Here’s the thing: Ainge is right on both counts, even if it sounds like he’s talking about of both sides of his mouth.
The whole point of trading franchise icon Paul Pierce, fan favorite Kevin Garnett and other guy Jason Terry to the Brooklyn Nets for an array of bad (but short) contracts and future unprotected draft picks was to begin the overdue process of building the next iteration of championship-contending Celtics. After completing a five-year run of title contention followed by an ends-with-a-whimper first-round exit, Ainge’s job is to make sure that the period before the next five-year run of contention is as brief as possible, not to succumb to sentiment fueled by a surprising start that might make some believe that next run is closer than it really is. The goal is hanging banners, not being the Bucks; merely making the playoffs doesn’t make you a contender, and the unintentional losing with nothing to show for it is worse than planned recession.
That said, there’s a flip side to “not all playoff trips are created equal.” Being first-round fodder can be useful if the experience is instructive and the players exposed to losing take the proper things away from it.
The 37-45 Indiana Pacers weren’t an especially impressive No. 8 seed in the 2010-11 playoffs, but their five-game exit at the hands of the Bulls provided the first postseason lessons for Roy Hibbert (improve your body, cut down on the fouls), Paul George (improve your shot-making and ball-handling) and Frank Vogel (a lot of things, probably, but let’s go with “don’t be an eighth seed”). It also underlined the need for a two-way four-man to bump Tyler Hansbrough back to the bench, and emphasized the importance of upgrading the Darren Collison-A.J. Price point guard combo. An offseason later, in come David West and George Hill, up go Hibbert’s defensive game and George’s work on the wing, and the Pacers’ future started to look a lot brighter; that process, clearly, has continued.

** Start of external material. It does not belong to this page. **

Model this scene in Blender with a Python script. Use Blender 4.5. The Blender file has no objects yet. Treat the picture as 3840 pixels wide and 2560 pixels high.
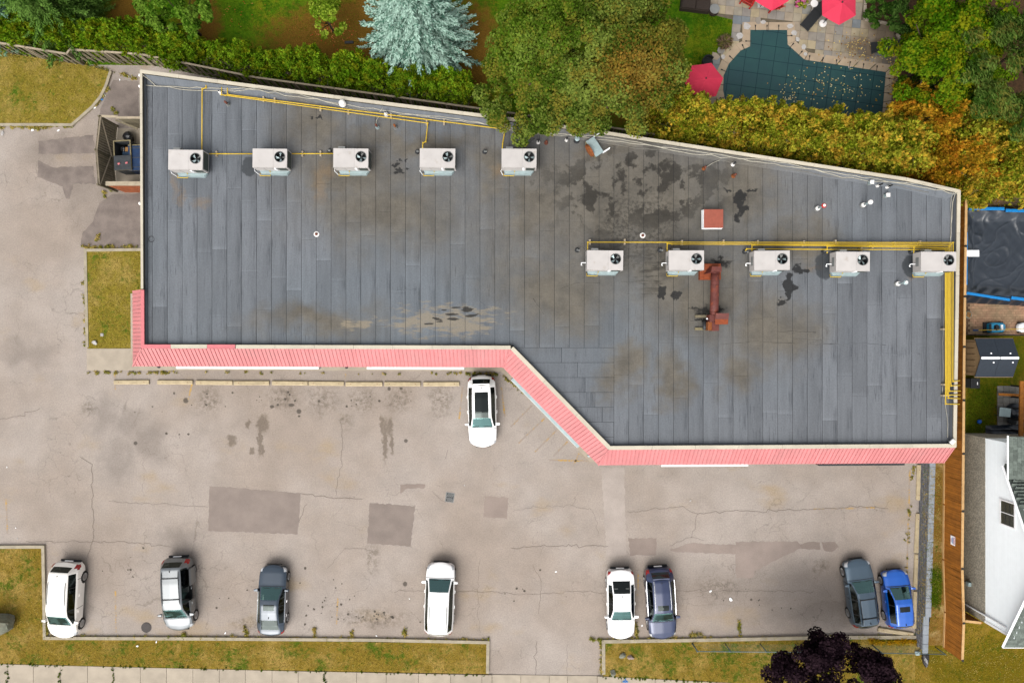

The scenario’s a bit less sunny in Boston right now, due in large part to the absence of a Celtic appearing to have anything approaching the ceiling of George or Hibbert. If the biggest revelations that could come from a below-.500-but-not-quite-as-far-below-as-everyone-else Celtics team reaching the postseason are “we need more top-end talent,” well, that’s not really a revelation at all; why compromise adding another lottery pick to find an answer Ainge already knows, especially when doing so lessens the chance of adding such a high-ceiling player in a draft in which there might be quite a few available?
The challenge, then, is figuring out how to win enough to keep sponsors, partners and season-ticket holders happy, figuring out how to lose enough to stay in the running for a franchise-shaping talent, and figuring out how to do both while still promoting positive development for your first-year coach and young players, whether they’re part of the long-term plan or simply stockpiled assets. That’s a lot of goals for Ainge to accomplish, all more important to the franchise’s long-term health than the short-term benefit of a few late-April games … even if that kind of stinks for fans tuning in to watch Mike and Tommy call this year’s action.